_WORK REQUIRED_: Go through the data below and gather each line containing "wide".

_SUPPLIED INFORMATION_:
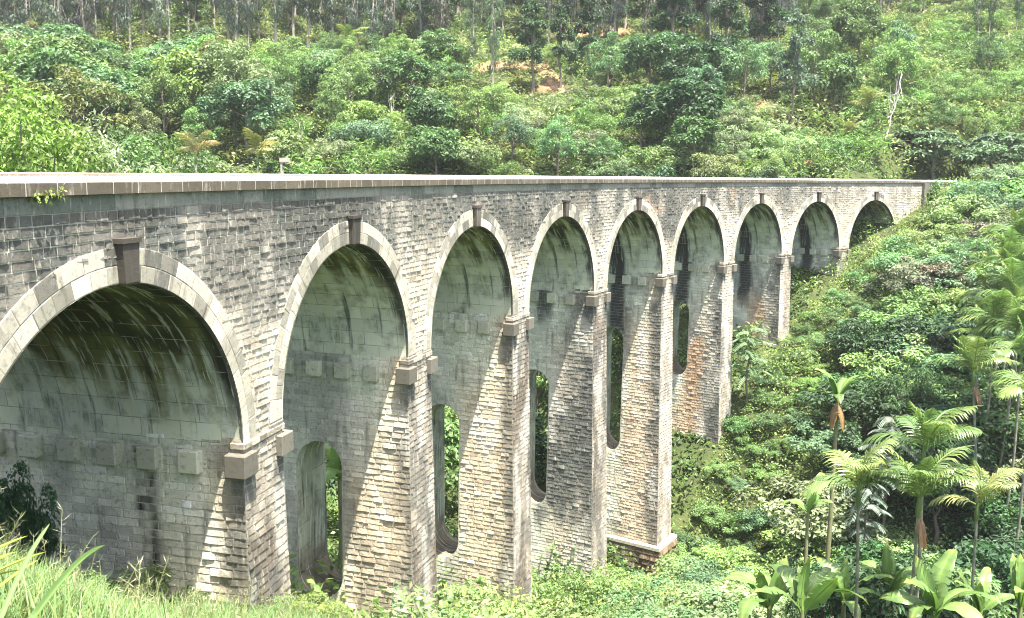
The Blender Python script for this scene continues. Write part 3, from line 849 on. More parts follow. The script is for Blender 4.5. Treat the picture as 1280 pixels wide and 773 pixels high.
for k_, f_, n_ in (('near', f_near, 2), ('broad', f_broad, 4), ('fine', f_fine, 3), ('tall', f_tall, 3), ('eucalyptus', f_euc, 4), ('flat', f_flat, 2), ('shrub', f_shrub, 5),
                   ('fineshrub', f_fineshrub, 4), ('herb', f_herb, 3), ('compound', f_compound, 2), ('bare', f_bare, 2)):
    proto(k_, f_, n_)

LIGHT = (.14, .22, .065); PALE = (.17, .22, .105); MID = (.075, .14, .045); DEEP = (.035, .078, .028); OLIVE = (.15, .16, .05); LIME = (.16, .25, .05)
GREYG = (.09, .13, .075); DRY = (.2, .19, .12); MINT = (.115, .2, .09)
BRIGHT = (.17, .25, .08)
BK = {'eucalyptus': (.33, .3, .26), 'bare': (.55, .52, .46), 'flat': (.2, .17, .13)}
CAT = {'shrub': 'shrub', 'fineshrub': 'shrub', 'herb': 'plant'}
NAME = {'near': 'large_tree', 'broad': 'broadleaf_tree', 'fine': 'feathery_tree', 'tall': 'forest_tree', 'eucalyptus': 'eucalyptus_tree', 'flat': 'flat_topped_tree', 'shrub': 'leafy_shrub', 'fineshrub': 'fine_leaved_shrub',
        'herb': 'leafy_weed_clump', 'compound': 'young_tree', 'bare': 'bare_tree'}
PLANTS = []
def plant(kind, x, y, H, col, label, group=None, wide=1.0, var=None, lean=(0, 0), z=None, jit=.12):
    L = PROTO[kind]; v = int(rng.integers(len(L))) if var is None else var
    tm, cm, H0 = L[v]; s = H / H0
    zz = float(terrain(x, y)) if z is None else z
    col = np.array(col) * np.array([.97, 1.0, 1.15]) * math.exp(rng.normal(0, jit)) * np.exp(rng.normal(0, jit * .5, 3))
    cat = CAT.get(kind, 'tree'); nm = NAME[kind]
    if cat == 'tree':
        e = link(nm, None)
        if tm: o = link('trunk', tm, e); o.color = tuple(BK.get(kind, (.16, .135, .105))) + (1,)
        if cm: o = link('crown', cm, e); o.color = tuple(col) + (1,)
    else:
        e = link(nm, cm); e.color = tuple(col) + (1,)
    e.location = (x, y, zz); e.scale = (s * wide, s * wide, s); e.rotation_euler = (lean[0], lean[1], rng.random() * 6.28)
    tag(e, label, cat, group); PLANTS.append((x, y, s * wide * 2))
    return e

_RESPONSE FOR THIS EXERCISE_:
The Blender Python script for this scene continues. Write part 3, from line 849 on. More parts follow. The script is for Blender 4.5. Treat the picture as 1280 pixels wide and 773 pixels high.
def plant(kind, x, y, H, col, label, group=None, wide=1.0, var=None, lean=(0, 0), z=None, jit=.12):
    e.location = (x, y, zz); e.scale = (s * wide, s * wide, s); e.rotation_euler = (lean[0], lean[1], rng.random() * 6.28)
    tag(e, label, cat, group); PLANTS.append((x, y, s * wide * 2))